Others saw the proposal as a delaying tactic by a company bent on retaining its local phone monopoly as long as possible.
“It’s a proposal to delay bringing the benefits of local competition to customers in California,” said Stephen Bowen, an outside attorney for the MCI long-distance company.
Pacific Bell suggested that local competition be introduced next January. But would-be competitors, including cable companies and long-distance carriers, noted that the PUC has vowed to have interim rules in place by June that would allow a semblance of competition soon after.
Pacific Bell proposed the rate freeze in exchange for eliminating a complicated set of price regulations the company said would be outmoded in a competitive environment. In addition, it offered to ensure that customers who changed phone companies could take their phone numbers with them and that competitors would have access to PacBell’s networks at reasonable rates.

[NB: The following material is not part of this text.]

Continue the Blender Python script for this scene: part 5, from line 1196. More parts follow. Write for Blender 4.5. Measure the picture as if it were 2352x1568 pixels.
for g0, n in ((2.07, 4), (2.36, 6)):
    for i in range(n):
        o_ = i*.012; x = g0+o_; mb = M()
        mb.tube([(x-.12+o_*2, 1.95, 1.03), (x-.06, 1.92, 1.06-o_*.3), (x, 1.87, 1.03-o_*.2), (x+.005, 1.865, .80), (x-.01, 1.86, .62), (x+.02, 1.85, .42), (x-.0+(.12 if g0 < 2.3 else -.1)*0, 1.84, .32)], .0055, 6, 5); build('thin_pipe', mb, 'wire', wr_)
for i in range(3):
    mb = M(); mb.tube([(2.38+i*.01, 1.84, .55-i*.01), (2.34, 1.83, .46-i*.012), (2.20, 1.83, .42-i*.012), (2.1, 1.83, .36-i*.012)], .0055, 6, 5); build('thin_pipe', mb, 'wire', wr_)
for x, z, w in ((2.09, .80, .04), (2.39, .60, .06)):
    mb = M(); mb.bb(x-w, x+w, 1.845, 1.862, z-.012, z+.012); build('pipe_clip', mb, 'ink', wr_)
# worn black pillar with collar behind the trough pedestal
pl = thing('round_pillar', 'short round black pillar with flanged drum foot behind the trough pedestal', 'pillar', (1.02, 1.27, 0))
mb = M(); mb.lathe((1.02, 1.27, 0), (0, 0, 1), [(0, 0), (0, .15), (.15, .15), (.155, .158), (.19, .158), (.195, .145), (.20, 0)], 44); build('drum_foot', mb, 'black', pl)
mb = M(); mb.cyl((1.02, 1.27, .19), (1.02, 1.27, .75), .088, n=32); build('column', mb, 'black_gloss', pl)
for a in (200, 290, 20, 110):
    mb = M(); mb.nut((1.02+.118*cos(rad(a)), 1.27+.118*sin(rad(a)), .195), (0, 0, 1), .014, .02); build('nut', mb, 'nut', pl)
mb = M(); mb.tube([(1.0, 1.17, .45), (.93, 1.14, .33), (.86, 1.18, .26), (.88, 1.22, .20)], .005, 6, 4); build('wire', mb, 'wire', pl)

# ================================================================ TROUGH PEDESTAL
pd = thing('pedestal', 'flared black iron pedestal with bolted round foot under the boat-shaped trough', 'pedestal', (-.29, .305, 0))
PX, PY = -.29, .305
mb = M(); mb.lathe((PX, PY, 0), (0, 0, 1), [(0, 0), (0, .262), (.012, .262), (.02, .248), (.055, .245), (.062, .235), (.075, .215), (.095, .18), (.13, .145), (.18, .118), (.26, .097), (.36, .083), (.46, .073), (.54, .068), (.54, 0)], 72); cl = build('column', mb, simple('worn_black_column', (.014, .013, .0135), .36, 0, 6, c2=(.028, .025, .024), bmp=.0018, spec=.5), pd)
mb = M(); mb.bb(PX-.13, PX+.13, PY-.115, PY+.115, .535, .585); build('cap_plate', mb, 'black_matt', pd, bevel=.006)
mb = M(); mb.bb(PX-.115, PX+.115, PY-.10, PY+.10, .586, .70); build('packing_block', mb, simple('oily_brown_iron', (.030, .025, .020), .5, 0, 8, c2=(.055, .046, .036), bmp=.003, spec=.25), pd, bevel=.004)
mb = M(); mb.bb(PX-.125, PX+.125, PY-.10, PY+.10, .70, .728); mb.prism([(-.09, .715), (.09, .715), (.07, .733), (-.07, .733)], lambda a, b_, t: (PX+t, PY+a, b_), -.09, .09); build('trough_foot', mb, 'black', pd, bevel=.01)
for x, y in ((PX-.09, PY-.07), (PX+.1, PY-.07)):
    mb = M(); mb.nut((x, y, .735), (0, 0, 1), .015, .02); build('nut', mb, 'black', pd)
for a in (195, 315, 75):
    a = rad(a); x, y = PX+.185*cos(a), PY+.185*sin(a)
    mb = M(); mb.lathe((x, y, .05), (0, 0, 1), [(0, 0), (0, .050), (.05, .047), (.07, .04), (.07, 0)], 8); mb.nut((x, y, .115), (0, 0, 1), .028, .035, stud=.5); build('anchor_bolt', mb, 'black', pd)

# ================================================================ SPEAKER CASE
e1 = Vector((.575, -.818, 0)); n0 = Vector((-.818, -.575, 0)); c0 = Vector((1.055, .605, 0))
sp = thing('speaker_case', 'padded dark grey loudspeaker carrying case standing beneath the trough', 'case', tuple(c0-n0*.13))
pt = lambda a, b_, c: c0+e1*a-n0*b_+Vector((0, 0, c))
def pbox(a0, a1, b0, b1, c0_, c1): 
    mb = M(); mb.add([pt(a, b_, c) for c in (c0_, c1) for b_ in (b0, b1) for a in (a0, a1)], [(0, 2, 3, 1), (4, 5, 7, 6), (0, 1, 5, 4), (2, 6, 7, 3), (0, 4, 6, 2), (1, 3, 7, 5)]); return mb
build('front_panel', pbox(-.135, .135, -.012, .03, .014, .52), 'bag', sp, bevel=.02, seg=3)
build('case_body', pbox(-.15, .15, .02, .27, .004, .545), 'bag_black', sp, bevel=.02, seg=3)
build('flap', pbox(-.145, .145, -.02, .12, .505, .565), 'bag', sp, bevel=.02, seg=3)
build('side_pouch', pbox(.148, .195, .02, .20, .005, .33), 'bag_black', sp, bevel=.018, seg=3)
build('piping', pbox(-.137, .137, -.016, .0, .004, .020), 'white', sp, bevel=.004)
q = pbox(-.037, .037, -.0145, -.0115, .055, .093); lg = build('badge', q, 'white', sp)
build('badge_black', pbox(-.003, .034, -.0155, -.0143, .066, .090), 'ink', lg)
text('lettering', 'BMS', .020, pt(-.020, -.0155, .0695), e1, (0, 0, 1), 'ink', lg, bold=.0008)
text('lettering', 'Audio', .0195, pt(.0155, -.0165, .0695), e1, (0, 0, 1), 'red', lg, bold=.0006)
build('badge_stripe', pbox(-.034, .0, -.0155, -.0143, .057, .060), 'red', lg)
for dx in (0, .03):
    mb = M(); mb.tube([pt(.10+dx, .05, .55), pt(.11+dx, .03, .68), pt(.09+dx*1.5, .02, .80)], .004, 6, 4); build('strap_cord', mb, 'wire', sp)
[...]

Members of the 11-member coalition opposing Pacific Bell and including long-distance and cable companies and consumer groups plan today to propose a timetable for opening the market to true competition. Some of the group’s ideas--on universal service and rules for local competition--have previously been proposed to the PUC.
Meanwhile, Gov. Pete Wilson on Monday named banker Henry M. Duque to fill one of the two vacancies on the five-member commission. Duque, a Republican, has been a vice president and senior marketing officer in San Francisco for Trust Services of America Inc., a subsidiary of California Federal Bank. He succeeds Norman Shumway, who retired from the PUC in February.